Behavior-Driven Development for PHP projects is widely done using a tool called Behat, an extensible functional testing tool based on the Gherkin language. A Behat plug-in called the Behat Drupal Extension allows Behat to test Drupal functionality directly. For example, below is an example Gehrkin scenario that creates a node on a remote Drupal site:

  @api
  Scenario: Create a node
    Given I am logged in as a user with the "administrator" role
    When I am viewing an "article" content with the title "My article"
    Then I should see the heading "My article"

This capability has been available for a long time, but only for testing systems where Behat and the Drupal site under test are running on the same server. This is because the functionality of the Drupal Extension is provided through different drivers; each has different capabilities, and the best one for the job must be selected by the test implementer. Recent enhancements to these drivers have now made it possible to run these same tests even when the Drupal site under test is on a remote server.
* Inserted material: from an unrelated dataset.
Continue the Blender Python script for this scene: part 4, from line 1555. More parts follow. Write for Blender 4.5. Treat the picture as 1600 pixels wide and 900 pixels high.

This new functionality is still in development, and is not yet available in a stable release; however, the pull request has been merged, and these features can be previewed in the latest dev releases. The documentation page on the Drupal Extension Drivers has been updated on the master branch, and now looks as follows:

Image

Drupal Extension Drivers Master Branch

The items labeled Yes [*] are the newly-supported features. As you can see, in order for creation of nodes, vocabularies and taxonomy terms to work, you need to install a new component called the “Behat Drush Endpoint” on the site being tested. This is a simple Drush commandfile that provides a remote interface that the Drush Driver uses to create and remove these fixtures. See the installation instructions on the Behat Drush Endpoint project page for information on how to use it with your Drupal site. The easiest way to get started, though, is to use the example Drupal 7 Composer project, which has simple instructions for creating a new Drupal 7 site that is already set up with sample Behat scenarios using these new capabilities.

Testing on the exact remote servers that will be running your live site will increase your confidence that your deployments will go smoothly, so these new features should be a welcome and healthy step forward for many organizations.